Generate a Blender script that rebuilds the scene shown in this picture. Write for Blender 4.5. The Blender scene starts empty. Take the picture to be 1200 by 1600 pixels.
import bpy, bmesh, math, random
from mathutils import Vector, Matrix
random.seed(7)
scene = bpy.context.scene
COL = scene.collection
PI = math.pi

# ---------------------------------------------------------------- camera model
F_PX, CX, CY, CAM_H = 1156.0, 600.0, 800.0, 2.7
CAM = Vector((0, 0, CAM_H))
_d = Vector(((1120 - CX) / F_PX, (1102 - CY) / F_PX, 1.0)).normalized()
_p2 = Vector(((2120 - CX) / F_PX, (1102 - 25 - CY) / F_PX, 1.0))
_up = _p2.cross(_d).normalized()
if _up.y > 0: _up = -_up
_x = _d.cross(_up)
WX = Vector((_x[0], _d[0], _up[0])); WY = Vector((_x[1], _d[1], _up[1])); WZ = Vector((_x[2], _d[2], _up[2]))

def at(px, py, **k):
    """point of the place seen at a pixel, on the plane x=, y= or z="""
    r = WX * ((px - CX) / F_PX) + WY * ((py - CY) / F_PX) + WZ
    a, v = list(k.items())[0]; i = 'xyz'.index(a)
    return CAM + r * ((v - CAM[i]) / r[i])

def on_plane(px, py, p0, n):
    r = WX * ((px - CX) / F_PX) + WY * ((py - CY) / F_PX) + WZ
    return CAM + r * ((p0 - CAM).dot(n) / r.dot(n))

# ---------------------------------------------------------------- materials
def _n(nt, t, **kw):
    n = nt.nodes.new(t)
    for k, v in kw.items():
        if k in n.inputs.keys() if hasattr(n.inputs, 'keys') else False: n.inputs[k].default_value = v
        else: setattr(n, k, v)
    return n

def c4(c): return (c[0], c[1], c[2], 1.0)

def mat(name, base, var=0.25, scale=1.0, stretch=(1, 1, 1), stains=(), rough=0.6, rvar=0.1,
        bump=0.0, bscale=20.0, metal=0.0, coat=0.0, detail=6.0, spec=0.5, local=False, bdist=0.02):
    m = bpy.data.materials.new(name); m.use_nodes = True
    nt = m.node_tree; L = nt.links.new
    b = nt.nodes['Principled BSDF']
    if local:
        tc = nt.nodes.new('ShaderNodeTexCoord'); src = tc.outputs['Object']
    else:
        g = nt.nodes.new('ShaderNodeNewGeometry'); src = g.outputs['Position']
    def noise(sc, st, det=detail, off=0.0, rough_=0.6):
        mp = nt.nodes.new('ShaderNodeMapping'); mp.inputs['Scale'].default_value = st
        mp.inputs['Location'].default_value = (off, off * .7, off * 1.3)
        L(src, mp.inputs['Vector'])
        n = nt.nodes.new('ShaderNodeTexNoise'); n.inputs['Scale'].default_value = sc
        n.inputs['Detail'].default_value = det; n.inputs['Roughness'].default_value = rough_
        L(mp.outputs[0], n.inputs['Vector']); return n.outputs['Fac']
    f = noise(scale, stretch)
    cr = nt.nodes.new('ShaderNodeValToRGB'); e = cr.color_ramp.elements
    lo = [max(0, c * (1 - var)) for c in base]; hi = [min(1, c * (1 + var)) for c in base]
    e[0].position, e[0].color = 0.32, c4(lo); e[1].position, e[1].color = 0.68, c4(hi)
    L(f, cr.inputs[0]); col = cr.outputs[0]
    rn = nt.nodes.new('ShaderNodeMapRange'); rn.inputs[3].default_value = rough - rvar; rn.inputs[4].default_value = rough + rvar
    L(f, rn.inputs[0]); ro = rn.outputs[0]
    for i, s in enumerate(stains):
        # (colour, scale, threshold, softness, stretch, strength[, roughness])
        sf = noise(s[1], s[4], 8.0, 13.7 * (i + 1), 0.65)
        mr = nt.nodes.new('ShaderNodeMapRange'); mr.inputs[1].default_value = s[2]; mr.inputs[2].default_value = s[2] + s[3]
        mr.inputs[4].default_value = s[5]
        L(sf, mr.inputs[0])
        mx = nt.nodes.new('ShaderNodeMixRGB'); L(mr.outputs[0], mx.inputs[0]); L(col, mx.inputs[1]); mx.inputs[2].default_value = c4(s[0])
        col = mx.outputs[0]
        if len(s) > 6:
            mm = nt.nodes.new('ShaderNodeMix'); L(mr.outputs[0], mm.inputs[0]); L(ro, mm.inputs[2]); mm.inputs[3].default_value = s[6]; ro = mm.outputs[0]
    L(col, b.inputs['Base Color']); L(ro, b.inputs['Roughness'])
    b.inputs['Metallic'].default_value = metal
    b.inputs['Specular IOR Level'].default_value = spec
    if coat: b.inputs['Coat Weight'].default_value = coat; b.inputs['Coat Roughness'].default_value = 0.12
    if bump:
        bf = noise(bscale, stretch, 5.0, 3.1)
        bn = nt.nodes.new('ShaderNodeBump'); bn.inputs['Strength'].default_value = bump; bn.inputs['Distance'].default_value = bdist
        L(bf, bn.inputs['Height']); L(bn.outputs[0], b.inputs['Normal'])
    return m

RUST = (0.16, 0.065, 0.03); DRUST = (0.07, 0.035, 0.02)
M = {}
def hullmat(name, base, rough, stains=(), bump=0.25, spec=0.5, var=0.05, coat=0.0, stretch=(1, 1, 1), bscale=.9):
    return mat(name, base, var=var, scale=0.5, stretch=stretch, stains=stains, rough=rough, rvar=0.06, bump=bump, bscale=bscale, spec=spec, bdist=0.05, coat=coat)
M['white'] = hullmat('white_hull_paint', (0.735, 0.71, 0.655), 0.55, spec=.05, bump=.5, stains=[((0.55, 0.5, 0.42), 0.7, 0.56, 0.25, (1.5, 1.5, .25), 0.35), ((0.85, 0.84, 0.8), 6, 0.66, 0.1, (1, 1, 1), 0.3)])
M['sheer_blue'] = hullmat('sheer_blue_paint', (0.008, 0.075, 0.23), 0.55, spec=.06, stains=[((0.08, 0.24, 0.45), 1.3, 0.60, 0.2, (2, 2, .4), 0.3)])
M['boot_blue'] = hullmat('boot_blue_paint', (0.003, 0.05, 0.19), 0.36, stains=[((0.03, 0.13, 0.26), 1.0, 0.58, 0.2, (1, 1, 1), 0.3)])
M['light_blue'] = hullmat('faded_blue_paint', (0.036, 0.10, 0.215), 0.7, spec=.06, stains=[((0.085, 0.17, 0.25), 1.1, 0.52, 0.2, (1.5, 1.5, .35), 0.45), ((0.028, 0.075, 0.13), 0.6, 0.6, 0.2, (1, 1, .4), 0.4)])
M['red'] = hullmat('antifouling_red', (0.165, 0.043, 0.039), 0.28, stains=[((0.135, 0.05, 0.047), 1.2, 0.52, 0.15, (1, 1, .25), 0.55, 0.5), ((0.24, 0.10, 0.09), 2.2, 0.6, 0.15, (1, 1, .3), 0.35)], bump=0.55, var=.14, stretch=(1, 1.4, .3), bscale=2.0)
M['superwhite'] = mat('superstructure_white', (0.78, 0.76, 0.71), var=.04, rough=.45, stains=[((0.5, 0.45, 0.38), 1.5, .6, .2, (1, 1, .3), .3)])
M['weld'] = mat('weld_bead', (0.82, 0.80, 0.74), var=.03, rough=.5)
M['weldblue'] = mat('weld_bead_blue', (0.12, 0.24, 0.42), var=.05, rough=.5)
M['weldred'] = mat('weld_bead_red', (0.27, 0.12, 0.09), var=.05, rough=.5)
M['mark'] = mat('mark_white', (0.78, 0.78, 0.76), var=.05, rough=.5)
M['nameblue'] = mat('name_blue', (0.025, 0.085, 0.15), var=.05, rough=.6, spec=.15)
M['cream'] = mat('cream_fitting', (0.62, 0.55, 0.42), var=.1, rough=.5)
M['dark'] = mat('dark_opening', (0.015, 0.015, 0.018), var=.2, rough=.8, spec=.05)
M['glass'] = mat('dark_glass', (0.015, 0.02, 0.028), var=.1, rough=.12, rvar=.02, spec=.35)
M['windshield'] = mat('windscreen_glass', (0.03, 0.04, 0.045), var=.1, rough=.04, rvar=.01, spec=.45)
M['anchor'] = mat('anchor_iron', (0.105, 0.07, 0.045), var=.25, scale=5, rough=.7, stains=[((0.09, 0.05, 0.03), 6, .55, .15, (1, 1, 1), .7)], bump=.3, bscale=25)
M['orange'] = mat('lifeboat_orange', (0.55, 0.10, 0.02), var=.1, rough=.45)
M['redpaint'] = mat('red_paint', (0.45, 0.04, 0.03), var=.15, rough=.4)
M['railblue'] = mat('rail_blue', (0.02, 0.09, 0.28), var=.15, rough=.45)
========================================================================
To do:
Give back the listing exactly, please, from its first line to the line containing "PI = math.pi", inclusive, and nothing past that line.

Final result:
Generate a Blender script that rebuilds the scene shown in this picture. Write for Blender 4.5. The Blender scene starts empty. Take the picture to be 1200 by 1600 pixels.
import bpy, bmesh, math, random
from mathutils import Vector, Matrix
random.seed(7)
scene = bpy.context.scene
COL = scene.collection
PI = math.pi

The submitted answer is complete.